Near the end of Walden there is the story of a beetle that emerged from an old table, resurrected after a 60-year hibernation, thanks to the heat of an urn placed on it. The story sums up Thoreau’s philosophy, in that he felt that all of us have the potential to emerge from the “wellseasoned tomb” of society, like the beetle, to enjoy the summer of life.
Henry David Thoreau
Thoreau was born in Concord, Massachusetts, in 1817. After graduating from Harvard in 1837 he took a position as a schoolteacher, but objected to the required use of corporal punishment so went to work in his father’s business manufacturing lead pencils. He began his serious attention to the natural world in 183y with a voyage down the Concord and Merrimack Rivers, related in a book published ten years later. Thoreau spent two years (1841–3) as a member of Emerson’s household, and was much loved by the latter’s children.

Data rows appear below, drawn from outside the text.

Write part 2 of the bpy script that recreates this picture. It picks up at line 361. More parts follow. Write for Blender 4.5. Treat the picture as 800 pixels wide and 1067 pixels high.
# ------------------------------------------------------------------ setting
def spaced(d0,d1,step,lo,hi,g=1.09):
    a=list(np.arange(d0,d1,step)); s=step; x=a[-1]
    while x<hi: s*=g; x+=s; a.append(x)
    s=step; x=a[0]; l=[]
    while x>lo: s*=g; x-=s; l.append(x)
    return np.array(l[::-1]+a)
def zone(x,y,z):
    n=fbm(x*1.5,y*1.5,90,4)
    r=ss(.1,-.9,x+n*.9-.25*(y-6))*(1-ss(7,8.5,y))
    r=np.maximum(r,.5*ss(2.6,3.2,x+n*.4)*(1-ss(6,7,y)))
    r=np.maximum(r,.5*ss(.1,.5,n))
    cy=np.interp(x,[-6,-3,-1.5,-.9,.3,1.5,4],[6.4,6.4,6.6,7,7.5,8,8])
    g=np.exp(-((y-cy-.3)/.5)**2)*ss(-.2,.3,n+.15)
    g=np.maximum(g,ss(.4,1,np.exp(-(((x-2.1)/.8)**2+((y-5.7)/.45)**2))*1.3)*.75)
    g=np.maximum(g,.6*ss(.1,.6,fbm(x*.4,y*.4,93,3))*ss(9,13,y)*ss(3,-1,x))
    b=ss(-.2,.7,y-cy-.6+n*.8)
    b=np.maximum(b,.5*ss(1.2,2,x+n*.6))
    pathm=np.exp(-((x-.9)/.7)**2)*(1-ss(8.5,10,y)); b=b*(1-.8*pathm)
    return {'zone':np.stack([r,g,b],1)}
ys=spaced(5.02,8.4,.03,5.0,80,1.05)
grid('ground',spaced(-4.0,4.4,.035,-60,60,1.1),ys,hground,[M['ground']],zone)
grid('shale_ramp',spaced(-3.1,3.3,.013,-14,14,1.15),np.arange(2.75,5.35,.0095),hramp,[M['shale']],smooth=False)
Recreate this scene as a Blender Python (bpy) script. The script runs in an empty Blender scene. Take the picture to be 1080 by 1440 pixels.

Walden Pond was on land owned by Emerson. In the years following the experience, Thoreau worked as a land surveyor, whitewasher, and gardener, as well as lecturing and writing for magazines, including the transcendentalist journal Dial. In 184y he wrote “Civil Disobedience,” an essay provoked by opposition to the Mexican war that was to influence Martin Luther King and Gandhi. The essay “Slavery in Massachusetts” was published in 1854, the same year as Walden. Cape Cod (1865) and A Yankee in Canada (1866) followed his death in 1862. Emerson’s essay “Thoreau” marvels at his friend’s phenomenal knowledge of nature and practical skills.